In this way, Savage increasingly postures like one of the formerly beloved and allegedly “cancelled” public figures on the “You can’t say anything these days!” money-making circuit. He’s not as shameless as Louis C.K. and Ricky Gervais, but he cites Jonathan Chait on PC culture approvingly, says you “can’t have a sense of humor about anything” now and casts his critics as “crazy” lefty queers. He admits, albeit in a slightly different context, that he’s “kind of conservative” these days.

Still, his influence is undeniable. “The best thing about Savage’s career is the way that he brought taboo topics like non-monogamous relationship structures, gay rights, pornography and sex work politics to the fore, pushing people to discuss them with their friends, thus ultimately moving the needle in terms of socially acceptable public discourse,” says Jessie Sage, a sex columnist at the Pittsburgh City Paper who was hired to write her column in Savage’s place when he moved his to another local alt weekly. “I feel like Dan Savage has been so influential in terms of the way that we think about sex and relationships that it would be hard to imagine what public discourse would look like without his influence.”

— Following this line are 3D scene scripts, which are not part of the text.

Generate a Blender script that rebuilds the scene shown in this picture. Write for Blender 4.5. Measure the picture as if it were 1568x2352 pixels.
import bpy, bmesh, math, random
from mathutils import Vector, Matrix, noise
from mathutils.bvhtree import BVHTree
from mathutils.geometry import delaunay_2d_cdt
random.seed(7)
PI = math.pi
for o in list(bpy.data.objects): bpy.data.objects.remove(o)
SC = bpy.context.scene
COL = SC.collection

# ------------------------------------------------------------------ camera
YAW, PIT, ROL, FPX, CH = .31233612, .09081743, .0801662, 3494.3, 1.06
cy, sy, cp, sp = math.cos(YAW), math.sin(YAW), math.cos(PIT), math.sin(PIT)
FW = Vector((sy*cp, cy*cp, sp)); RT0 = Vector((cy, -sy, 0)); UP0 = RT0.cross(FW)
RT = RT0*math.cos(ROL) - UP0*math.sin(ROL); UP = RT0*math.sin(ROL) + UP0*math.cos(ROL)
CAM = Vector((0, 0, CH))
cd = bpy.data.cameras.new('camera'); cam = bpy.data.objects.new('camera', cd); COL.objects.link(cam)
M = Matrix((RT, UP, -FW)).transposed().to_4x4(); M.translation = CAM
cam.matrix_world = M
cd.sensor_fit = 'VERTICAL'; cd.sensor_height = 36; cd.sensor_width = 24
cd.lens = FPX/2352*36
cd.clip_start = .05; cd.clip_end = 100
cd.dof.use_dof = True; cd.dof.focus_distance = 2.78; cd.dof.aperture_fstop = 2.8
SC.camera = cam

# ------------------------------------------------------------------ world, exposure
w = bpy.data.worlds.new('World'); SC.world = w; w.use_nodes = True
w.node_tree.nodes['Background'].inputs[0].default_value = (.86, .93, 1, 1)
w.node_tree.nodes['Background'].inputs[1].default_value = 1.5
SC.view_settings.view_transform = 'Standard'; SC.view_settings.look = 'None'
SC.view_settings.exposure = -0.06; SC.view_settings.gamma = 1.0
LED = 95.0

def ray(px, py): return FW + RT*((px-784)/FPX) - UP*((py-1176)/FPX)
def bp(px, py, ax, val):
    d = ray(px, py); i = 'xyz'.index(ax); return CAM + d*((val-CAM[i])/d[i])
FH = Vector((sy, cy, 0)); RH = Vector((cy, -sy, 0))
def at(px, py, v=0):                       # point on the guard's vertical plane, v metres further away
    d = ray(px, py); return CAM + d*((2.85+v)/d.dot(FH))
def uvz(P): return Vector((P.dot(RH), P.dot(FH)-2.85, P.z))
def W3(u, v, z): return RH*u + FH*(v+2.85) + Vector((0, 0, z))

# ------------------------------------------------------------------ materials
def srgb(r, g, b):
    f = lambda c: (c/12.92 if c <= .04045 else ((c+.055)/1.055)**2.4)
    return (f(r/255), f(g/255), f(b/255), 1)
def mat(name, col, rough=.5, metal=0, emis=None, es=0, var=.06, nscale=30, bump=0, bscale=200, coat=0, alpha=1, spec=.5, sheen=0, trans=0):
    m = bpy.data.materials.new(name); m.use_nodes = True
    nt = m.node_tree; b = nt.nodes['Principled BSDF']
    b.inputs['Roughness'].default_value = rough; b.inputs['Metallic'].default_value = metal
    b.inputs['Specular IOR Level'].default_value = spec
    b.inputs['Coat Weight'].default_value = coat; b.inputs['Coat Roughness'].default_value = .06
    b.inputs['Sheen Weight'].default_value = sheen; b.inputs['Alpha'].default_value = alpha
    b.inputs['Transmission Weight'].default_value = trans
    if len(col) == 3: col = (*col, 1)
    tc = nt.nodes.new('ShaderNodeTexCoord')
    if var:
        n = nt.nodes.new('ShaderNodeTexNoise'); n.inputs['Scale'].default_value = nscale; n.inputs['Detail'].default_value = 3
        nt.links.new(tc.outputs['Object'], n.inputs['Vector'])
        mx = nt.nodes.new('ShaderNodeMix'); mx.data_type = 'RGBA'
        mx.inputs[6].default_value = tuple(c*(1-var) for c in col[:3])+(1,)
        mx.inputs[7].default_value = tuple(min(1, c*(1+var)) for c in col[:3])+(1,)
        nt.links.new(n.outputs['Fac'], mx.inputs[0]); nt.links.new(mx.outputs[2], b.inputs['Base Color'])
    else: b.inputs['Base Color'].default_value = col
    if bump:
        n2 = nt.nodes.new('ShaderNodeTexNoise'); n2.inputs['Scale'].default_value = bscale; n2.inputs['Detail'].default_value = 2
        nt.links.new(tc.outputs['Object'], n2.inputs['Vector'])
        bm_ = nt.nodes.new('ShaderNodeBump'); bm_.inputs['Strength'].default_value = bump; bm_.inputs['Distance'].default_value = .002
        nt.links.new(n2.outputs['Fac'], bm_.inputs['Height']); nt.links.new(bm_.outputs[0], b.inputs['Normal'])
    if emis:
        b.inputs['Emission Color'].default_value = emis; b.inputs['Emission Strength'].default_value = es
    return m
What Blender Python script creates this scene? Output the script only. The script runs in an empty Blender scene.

It’s a good sign for social progress that a public figure like Savage can be seen as transgressive at the start his career and unremarkable, or even reactionary, as he nears the end of it. One generation shifts the Overton window and then ideally takes a seat — or at least takes notes — as others with more useful perspectives shift it further. “Not to sound catty, but I’m not sure Dan Savage’s experience is really relevant anymore,” Shiv tells me. “I think young people can find more valuable advice from strangers or even their own peers on Twitter.”

Still, Shiv, who is a lesbian, is grateful for aspects of Savage’s legacy. “I will say that when I came out in 2010, during the peak of the It Gets Better thing, it did feel kind of nice,” they say. “It was a good beginning for me.”